Other tests on the enamel found on the Archer's teeth revealed that he grew up in central Europe. They could not reveal how long he had lived in Britain, only that he must have lived in central Europe while a child, probably Switzerland, Germany or Austria.
It is likely that the Archer wore animal skins fashioned into a cloak and was buried with pottery made locally, perhaps specially for his funeral.
Also found close to the Archer's burial was a second skeleton of a younger man, aged 20 to 25. Two gold hair tresses were found lodged in mud in his jaw. Bone analysis showed he and the Archer were related and it is likely they were father and son. The younger man was raised in the Stonehenge area.
The tests were carried out by Wessex Archaeology, the British Museum, the National Museums of Wales and Scotland, the British Geological Survey, the National Trust Museum at Avebury and the Universities of Durham, Exeter, Oxford and Southampton.

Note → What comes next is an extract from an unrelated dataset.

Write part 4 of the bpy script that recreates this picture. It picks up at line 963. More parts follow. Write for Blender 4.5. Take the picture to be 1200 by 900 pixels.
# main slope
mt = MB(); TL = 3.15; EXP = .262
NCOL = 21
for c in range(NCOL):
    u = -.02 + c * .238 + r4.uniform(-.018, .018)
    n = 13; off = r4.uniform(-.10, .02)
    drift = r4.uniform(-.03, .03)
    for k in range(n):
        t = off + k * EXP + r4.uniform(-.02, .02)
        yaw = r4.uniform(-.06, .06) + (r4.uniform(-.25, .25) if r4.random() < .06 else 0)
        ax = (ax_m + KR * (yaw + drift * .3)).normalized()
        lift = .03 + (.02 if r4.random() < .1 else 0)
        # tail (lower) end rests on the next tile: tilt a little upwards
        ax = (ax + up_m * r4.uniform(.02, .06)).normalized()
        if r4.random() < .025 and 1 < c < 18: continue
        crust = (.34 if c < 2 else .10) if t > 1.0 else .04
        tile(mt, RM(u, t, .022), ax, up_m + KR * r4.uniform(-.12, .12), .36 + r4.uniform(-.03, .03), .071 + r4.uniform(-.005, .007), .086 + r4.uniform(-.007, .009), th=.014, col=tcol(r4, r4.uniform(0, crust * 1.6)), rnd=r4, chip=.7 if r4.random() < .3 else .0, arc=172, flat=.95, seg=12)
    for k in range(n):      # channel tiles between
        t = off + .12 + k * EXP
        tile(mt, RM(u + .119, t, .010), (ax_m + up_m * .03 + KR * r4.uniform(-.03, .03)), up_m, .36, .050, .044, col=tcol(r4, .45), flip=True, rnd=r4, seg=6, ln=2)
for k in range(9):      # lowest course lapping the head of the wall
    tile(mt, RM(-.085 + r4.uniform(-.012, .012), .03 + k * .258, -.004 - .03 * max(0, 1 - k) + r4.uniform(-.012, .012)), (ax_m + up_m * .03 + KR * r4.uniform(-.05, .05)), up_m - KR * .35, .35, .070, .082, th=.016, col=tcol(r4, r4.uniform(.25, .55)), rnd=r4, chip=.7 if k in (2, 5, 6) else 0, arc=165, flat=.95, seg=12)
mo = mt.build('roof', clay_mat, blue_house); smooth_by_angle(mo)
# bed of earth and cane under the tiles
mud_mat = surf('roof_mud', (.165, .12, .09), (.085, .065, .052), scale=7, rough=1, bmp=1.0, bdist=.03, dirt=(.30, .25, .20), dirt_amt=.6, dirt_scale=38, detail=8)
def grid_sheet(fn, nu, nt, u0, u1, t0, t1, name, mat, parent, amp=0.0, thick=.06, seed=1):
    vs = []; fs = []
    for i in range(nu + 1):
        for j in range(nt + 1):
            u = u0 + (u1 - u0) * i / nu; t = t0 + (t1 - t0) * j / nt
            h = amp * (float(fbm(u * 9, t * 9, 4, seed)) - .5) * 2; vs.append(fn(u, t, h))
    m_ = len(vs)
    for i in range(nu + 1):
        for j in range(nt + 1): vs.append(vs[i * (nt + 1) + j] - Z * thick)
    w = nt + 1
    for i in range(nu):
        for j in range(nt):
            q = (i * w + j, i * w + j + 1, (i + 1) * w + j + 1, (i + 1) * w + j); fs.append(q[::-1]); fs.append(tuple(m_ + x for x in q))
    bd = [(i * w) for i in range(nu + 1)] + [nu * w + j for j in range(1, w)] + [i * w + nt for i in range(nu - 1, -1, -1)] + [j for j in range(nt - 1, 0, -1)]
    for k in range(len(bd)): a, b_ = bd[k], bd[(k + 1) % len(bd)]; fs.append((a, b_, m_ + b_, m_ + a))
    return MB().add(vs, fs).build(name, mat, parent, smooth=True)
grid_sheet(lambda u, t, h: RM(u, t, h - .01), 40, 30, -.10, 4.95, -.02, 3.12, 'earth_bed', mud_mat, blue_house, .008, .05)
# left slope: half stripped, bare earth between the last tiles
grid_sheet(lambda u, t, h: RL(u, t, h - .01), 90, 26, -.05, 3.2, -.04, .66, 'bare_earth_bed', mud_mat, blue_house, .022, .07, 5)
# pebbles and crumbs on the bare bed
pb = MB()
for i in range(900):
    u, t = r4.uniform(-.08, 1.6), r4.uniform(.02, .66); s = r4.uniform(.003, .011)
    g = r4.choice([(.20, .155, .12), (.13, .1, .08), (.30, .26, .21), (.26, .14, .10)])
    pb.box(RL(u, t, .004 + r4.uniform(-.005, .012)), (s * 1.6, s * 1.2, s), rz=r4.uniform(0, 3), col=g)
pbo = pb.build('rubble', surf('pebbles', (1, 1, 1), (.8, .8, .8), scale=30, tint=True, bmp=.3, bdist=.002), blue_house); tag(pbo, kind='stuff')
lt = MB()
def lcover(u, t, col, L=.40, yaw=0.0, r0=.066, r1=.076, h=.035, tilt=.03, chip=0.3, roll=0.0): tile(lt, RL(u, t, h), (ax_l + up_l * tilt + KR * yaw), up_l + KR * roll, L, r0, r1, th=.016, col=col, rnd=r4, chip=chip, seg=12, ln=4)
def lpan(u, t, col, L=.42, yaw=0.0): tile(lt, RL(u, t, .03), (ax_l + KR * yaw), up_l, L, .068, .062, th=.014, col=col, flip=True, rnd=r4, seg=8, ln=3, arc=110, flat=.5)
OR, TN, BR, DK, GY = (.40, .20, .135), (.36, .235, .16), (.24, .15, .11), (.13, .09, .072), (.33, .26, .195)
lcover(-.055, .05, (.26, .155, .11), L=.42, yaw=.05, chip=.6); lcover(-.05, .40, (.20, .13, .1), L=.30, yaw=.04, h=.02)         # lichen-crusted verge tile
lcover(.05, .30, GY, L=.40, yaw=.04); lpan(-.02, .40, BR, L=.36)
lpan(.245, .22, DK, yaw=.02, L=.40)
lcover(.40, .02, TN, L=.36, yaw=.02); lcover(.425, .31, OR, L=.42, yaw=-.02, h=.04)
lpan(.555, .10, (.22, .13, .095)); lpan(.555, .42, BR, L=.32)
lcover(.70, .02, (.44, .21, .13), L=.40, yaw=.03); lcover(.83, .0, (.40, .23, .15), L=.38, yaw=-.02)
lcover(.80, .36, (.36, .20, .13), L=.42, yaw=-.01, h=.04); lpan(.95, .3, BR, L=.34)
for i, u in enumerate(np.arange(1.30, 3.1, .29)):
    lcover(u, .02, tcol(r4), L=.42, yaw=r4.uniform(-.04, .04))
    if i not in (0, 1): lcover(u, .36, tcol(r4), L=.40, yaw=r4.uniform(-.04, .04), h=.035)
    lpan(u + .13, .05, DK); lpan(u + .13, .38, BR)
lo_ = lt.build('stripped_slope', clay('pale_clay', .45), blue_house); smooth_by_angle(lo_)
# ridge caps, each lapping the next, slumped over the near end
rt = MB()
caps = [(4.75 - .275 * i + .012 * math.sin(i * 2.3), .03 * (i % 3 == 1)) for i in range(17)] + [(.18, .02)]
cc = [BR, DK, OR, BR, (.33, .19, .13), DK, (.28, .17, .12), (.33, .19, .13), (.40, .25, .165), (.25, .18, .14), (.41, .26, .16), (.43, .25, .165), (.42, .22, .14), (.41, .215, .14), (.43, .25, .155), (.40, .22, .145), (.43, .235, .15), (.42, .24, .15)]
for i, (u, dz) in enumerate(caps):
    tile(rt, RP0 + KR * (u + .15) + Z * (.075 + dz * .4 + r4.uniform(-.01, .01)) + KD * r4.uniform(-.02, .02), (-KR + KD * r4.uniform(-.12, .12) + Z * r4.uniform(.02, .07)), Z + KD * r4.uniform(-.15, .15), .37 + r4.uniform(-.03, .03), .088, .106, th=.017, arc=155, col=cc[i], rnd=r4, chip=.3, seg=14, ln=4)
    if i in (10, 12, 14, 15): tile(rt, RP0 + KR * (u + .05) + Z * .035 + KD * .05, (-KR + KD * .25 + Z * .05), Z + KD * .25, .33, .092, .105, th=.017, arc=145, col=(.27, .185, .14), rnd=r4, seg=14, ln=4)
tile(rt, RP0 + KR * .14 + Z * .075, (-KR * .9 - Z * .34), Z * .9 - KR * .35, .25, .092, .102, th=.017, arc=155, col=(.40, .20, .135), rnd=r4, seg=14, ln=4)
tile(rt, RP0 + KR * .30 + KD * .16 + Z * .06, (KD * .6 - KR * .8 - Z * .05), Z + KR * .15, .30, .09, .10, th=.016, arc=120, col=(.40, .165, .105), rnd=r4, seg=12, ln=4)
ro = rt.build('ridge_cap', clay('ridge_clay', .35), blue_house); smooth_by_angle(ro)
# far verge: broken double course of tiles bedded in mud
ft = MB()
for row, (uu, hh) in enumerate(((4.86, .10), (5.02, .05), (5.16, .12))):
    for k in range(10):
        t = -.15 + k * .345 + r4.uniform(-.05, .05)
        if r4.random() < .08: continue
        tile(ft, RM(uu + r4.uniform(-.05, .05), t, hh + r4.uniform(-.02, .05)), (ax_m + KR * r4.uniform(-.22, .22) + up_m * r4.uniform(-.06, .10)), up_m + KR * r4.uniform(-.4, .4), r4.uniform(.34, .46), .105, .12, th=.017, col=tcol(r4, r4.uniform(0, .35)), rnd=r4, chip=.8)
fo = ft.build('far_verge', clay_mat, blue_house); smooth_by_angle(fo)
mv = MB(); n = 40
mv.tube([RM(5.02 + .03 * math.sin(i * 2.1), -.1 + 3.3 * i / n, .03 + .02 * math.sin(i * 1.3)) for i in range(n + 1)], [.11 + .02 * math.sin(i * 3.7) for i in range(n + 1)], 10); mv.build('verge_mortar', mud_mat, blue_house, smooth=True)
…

The Archer is important because he is the first example of a powerful elite who may well have organised the erection of Stonehenge. Stonehenge was begun in the late Stone Age, around 3,000BC, as a ditch and a bank enclosing an open space, but in about 2,300BC the world-famous stones were erected, the large 20-tonne Sarsen stones from the Marlborough Downs nearby and the smaller four-tonne Bluestones from Preseli in west Wales. How the Bluestones were transported 240 miles (380 kilometres) is not yet known.
The Archer is an example of people from abroad bringing the Beaker culture - with its distinctive pottery and the first copper and gold objects - from the continent to Britain. The enormous wealth of the goods in his grave reveals to archaeologists the growing differences in wealth in society at this time.